Thomas L. Friedman is obviously correct to point out that Gov. Rick Perry’s and Representative Michele Bachmann’s views on climate change are wrong. But it’s clear that they won’t have their minds changed simply by showing them more scientific data or by explaining to them that 97 percent of the most published climate researchers — the group of people on the planet most knowledgeable about the subject — agree that human activities are causing rapid climate change.

The problem is that their denial of reality is a byproduct of a culture that marginalizes the scientific method as a way of thinking and promotes faith as a virtue, even if it is in direct opposition to the facts. Changing their minds about climate change will take more than presenting the evidence for it. It will require a seismic shift in the way they choose to understand reality.

Toronto, Sept. 15, 2011

To the Editor:

Like many people, I don’t know if the climate is actually changing or, if it is, whether or not it is caused by carbon emissions, agricultural practices, solar activity or even cow flatulence. I do know, though, that like most people who want to breathe clean air and have a healthy planet, I strongly support realistic, comprehensible and well-enforced regulations that will protect our environment without stifling economic growth.
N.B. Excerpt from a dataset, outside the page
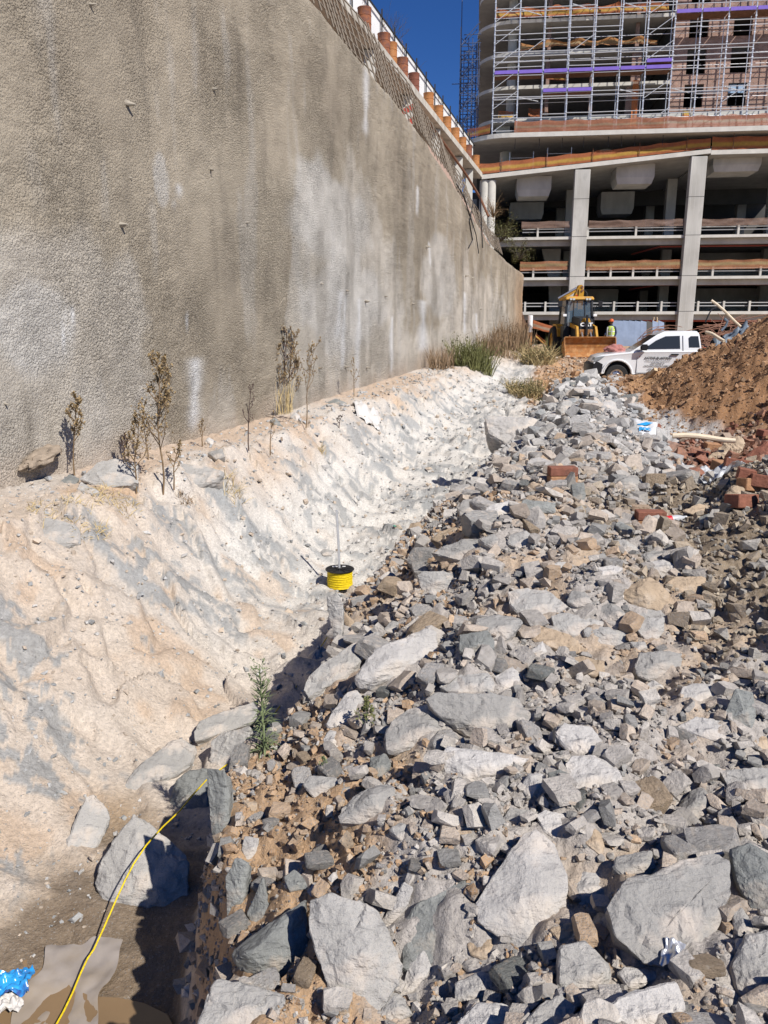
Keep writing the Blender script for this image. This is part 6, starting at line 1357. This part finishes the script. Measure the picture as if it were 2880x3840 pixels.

I think it is called common sense.

McKeesport, Pa., Sept. 14, 2011

To the Editor:

Thomas L. Friedman claims there is dispositive scientific proof of climate change. The fires in Texas are a result of droughts, caused by the hottest Texas summer on record, which was caused by climate change, which was caused by manmade carbon emissions.

There’s just one little problem. The previous temperature record was set in 1934. This raises the question, if hot weather and droughts today are a result of climate change caused by increased manmade carbon emissions, what were the hot weather and droughts (remember the Dust Bowl?) in 1934 caused by? Maybe the science isn’t so irrefutable.

Redwood City, Calif., Sept. 14, 2011

To the Editor:

Thomas L. Friedman suggests that Representative Michele Bachmann and Gov. Rick Perry are crazy for denying the existence of global warming. They’re not crazy; they are ideologues. After all, it’s nearly impossible to deny that the planet is warming. The only real debate is whether global warming is caused by humans.

Mr. Friedman says America needs to implement a carbon tax or a cap-and-trade system to mitigate the emission of greenhouse gases, which cause global warming. I agree, but now is not the time for that regulation. For the 14 million Americans who are currently unemployed, Washington has one job and that’s getting American workers back to work. Increased environmental regulation would only add to the uncertainty of economic conditions, discouraging corporate investment in job creation.

Eau Claire, Wis., Sept. 14, 2011

To the Editor:

I can’t help but note that politicians like Rick Perry and Michele Bachmann, who demand absolute scientific proof that climate change is real, are the same ones who treat as undisputed fact the assumption that tax cuts for the wealthy create jobs for the unemployed.